■ WHAT THIS TASK INVOLVES ■
Count how many lines include "scene" and answer with that number only.
# START OF DATA EXCERPT
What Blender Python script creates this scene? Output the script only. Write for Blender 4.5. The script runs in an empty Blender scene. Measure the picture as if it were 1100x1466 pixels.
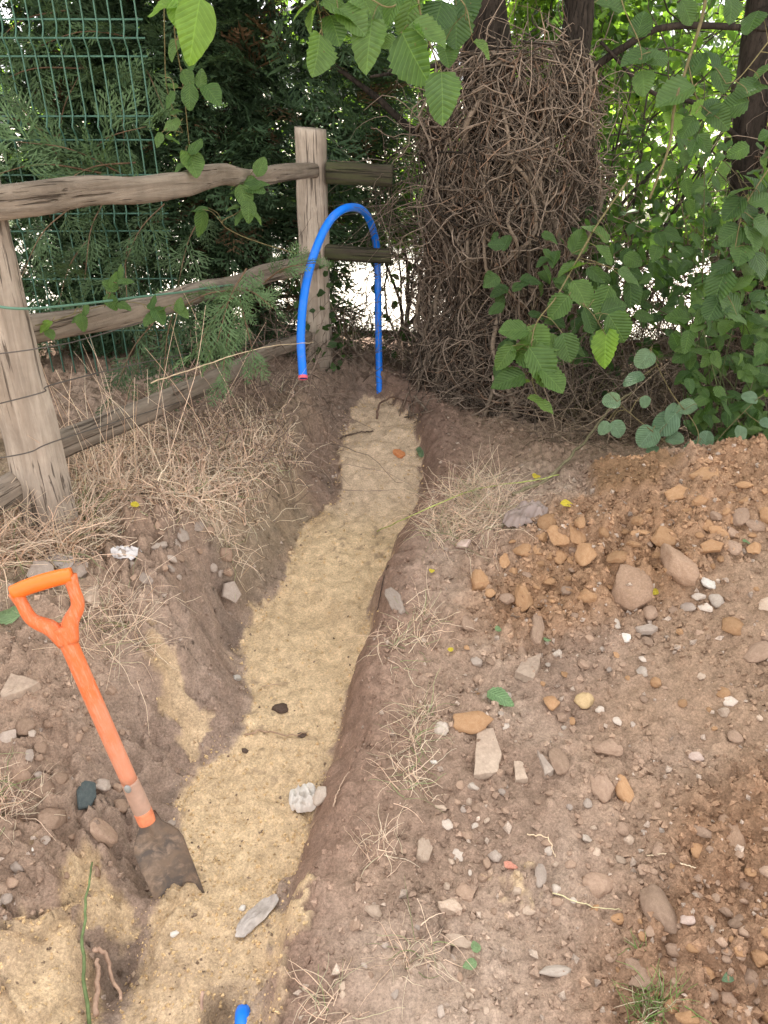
import bpy, math, random
import numpy as np
from mathutils import Matrix, Vector

# ------------------------------------------------------------------ camera, sky, sun, exposure
SC = bpy.context.scene
COL = SC.collection
CAM_Z, PITCH, FPX = 1.5, math.radians(30.0), 1100.0
cam_d = bpy.data.cameras.new('camera')
cam_d.sensor_fit = 'VERTICAL'; cam_d.sensor_height = 24.0
cam_d.lens = 24.0 * FPX / 1466.0
cam_d.clip_start = 0.05; cam_d.clip_end = 500
cam = bpy.data.objects.new('camera', cam_d); COL.objects.link(cam)
cam.location = (0, 0, CAM_Z); cam.rotation_euler = (math.pi / 2 - PITCH, 0, 0)
SC.camera = cam

SUN_EL, SUN_AZ = math.radians(50), math.radians(-14)      # azimuth from +Y towards +X
w = bpy.data.worlds.new('World'); SC.world = w; w.use_nodes = True
nt = w.node_tree; nt.nodes.clear()
o_ = nt.nodes.new('ShaderNodeOutputWorld'); b_ = nt.nodes.new('ShaderNodeBackground')
s_ = nt.nodes.new('ShaderNodeTexSky'); s_.sky_type = 'NISHITA'; s_.sun_disc = False
s_.sun_elevation = SUN_EL; s_.sun_rotation = SUN_AZ
s_.air_density = 1.0; s_.dust_density = 4.0; s_.ozone_density = 0.6
h_ = nt.nodes.new('ShaderNodeHueSaturation'); h_.inputs['Saturation'].default_value = 0.03   # thin white cloud
nt.links.new(s_.outputs[0], h_.inputs['Color']); nt.links.new(h_.outputs[0], b_.inputs[0]); nt.links.new(b_.outputs[0], o_.inputs[0])
b_.inputs[1].default_value = 0.15
sl = bpy.data.lights.new('sun', 'SUN'); sl.energy = 3.2; sl.angle = math.radians(1.5); sl.color = (1, .95, .87)
so = bpy.data.objects.new('sun', sl); COL.objects.link(so)
SUN_DIR = Vector((math.sin(SUN_AZ) * math.cos(SUN_EL), math.cos(SUN_AZ) * math.cos(SUN_EL), math.sin(SUN_EL)))
so.rotation_euler = SUN_DIR.to_track_quat('Z', 'Y').to_euler()
vs = SC.view_settings
vs.view_transform = 'Standard'; vs.look = 'None'; vs.gamma = 1.0; vs.exposure = 2.38; vs.use_curve_mapping = False
SC.render.engine = 'CYCLES'
SC.cycles.use_denoising = True
SC.cycles.max_bounces = 6; SC.cycles.diffuse_bounces = 4; SC.cycles.glossy_bounces = 2
SC.cycles.transmission_bounces = 4; SC.cycles.transparent_max_bounces = 4
SC.cycles.caustics_reflective = False; SC.cycles.caustics_refractive = False

rng = np.random.default_rng(7)
random.seed(7)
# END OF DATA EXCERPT
■ TASK OUTPUT ■
2